Agreed to by the Senate with amendments unanimously.

W. Drew. C.S.

MS (Vi). The body of the Resolution is in Beckley’s hand and bears his signature and a note below signed by William Drew, clerk of the Senate. The amendments, five in number, suggesting text to be canceled, were all made by the Senate and are indicated in MS by being underscored and here by being italicized; they are listed in Drew’s hand on a separate leaf and are signed by him and by Beckley: “1781 December 19th. Agreed to. J. Beckley, C.H.D.” Endorsement on verso of resolutions reads: “Reso. of thanks to Thomas Jefferson Esqr. former Governor of this State. 12 Decr. 1781.” Two copies of the Resolution as amended by the Senate’s deletions and agreed to by the House (i.e., the text above without the italicized words and without the final paragraph, which was not part of the Resolution) are in DLC; one of these (TJ Papers, 7: 1185) is in John Beckley’s hand and was originally enclosed in Nathaniel Harrison’s letter to TJ, 22 Dec. 1781, q.v.; the other (TJ Papers, 7: 1186) is a copy in the hand of William Drew and is endorsed in the hand of Henry Tazewell.

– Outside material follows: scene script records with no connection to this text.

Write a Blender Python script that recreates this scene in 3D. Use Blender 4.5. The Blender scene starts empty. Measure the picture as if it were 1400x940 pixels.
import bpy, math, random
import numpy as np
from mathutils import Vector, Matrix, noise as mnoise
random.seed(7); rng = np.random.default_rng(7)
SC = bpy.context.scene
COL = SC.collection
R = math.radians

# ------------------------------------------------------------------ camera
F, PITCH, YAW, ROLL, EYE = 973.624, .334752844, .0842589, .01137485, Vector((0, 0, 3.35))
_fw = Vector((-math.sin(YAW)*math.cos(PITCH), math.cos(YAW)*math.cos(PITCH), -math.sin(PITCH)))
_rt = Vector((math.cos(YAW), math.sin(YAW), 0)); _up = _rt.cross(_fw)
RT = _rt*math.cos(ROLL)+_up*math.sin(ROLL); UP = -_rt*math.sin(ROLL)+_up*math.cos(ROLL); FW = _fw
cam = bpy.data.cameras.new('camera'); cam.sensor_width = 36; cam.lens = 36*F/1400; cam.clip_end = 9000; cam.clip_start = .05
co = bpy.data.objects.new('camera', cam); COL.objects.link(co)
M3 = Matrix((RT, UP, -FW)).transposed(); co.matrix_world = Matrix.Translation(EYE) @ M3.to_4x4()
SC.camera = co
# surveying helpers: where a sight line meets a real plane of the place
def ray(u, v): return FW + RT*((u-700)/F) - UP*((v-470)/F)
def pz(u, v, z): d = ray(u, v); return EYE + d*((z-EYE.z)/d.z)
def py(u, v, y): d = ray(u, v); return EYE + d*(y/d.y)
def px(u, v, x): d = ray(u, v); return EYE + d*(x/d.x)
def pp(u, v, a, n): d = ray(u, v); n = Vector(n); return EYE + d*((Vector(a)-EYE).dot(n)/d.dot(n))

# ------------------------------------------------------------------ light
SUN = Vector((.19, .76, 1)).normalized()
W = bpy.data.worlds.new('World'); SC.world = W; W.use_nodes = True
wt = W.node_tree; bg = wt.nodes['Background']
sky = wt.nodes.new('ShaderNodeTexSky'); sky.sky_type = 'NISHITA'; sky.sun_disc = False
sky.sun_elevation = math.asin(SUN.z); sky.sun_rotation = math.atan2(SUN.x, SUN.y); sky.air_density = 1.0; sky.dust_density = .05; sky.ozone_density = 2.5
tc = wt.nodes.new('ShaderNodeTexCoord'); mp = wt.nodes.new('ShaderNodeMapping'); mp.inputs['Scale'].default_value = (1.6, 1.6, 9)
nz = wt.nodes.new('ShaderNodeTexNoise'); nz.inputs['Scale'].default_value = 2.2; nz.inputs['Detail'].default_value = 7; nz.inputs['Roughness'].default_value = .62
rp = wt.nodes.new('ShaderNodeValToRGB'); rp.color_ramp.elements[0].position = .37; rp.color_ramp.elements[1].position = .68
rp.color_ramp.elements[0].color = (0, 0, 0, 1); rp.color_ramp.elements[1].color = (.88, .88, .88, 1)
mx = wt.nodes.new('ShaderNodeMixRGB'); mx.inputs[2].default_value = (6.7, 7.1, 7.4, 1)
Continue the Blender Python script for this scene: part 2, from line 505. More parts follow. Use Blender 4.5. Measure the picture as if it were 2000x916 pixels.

In accordance with the resolution of 26 Nov. (see enclosure in John Harvie’s letter to TJ, 27 Nov.), the committee appointed to state charges and receive information respecting the conduct of the executive, reported on 12 Dec. John Banister read the report, which was as follows:

“that the committee did, according to order, convene for that purpose, and no information being offered on the subject matter of the said inquiry, except that some rumors prevailed, which appeared to the committee to have been the cause of the original order of the 12th of June, directing the said inquiry; that the committee had come to a resolution thereupon, which he read in his place, and afterwards delivered in at the clerk’s table, where the same was again twice read, and agreed to by the House, as followeth: Resolved, that it is the opinion of this committee, That the said rumors were groundless” (JHD description begins Journal of the House of Delegates of the Commonwealth of Virginia (cited by session and date of publication) description ends , Oct. 1781, 1828 edn., p. 37).

Presumably it was at this point (though the Journal does not record it) that, since Nicholas had absented himself “and no other undertaking to bring them forward,” TJ himself rose in his place and read Nicholas’ charges, “from his paper, answering them seriatim to the house” (above, Vol. 4: 262; see Nicholas’ charges and Jefferson’s answers, printed under 31 July 1781). The motion herewith printed was then made (the mover not being named), and, having been read a second time, was agreed to unanimously. John Talbot, a member from Bedford, was ordered to carry it to the Senate. The MS here printed was, of course, the one that Talbot carried. The Senate’s amendments were made on 15 Dec. and on the 19th “The House proceeded to consider the amendments of the Senate … and the same being read, were agreed to” (JHD description begins Journal of the House of Delegates of the Commonwealth of Virginia (cited by session and date of publication) description ends , Oct. 1781, 1828 edn., p. 42, 48). On the same day TJ resigned his appointment as delegate to Congress in place of John Blair, to which he had been elected on 30 Nov. before coming into the House (same, p. 49, 23; copy of resolution of appointment in DLC). Having obtained what he desired from the legislature, he immediately turned to pursuits he loved better than politics (see his letters of 19 and 20 Dec. 1781 to Clark, Marbois, and Thomson). On the 22d, the day he received from Speaker Harrison of the Senate a copy of the resolution of thanks, he stopped attending the Assembly; and on the 24th he expressed his innermost feelings on the whole affair of the investigation with a bitterness probably unmatched anywhere else in his surviving writings (see letter to Isaac Zane under that date).

The comment of an interested spectator of these events is found in a letter from Edmund Pendleton to James Madison of 31 Dec. 1781: “Since my last Mr. Jefferson’s honorable acquittal of the loose censure thrown out at random on his character, hath come to my hand, which I doubt not you’ll have published in one of the Philadelphia papers, that this stain may be wiped out wherever it may have reached. I am assured by a member of the assembly that it was entered unanimously in the House of Delegates, and he believes in the Senate, tho’ the clerk has omitted it in my copy.” Pendleton goes on, significantly, to report that Gov. Thomas Nelson, who had resigned earlier in the month, will also probably “receive a vote of thanks and approbation of his conduct, from a conviction that what he did wrong was imputable to a mistake in his judgment, and not from a corrupt heart. I am satisfied of the integrity of his mind, but whether that should intitle to more than indemnity, I doubt” (“Unpublished Letters of Edmund Pendleton,” Mass. Hist. Soc., Procs., 2d ser., XIX [1905], 144–5). The resolution of thanks to TJ was printed in Hayes’ Va. Gaz., 22 Dec. 1781.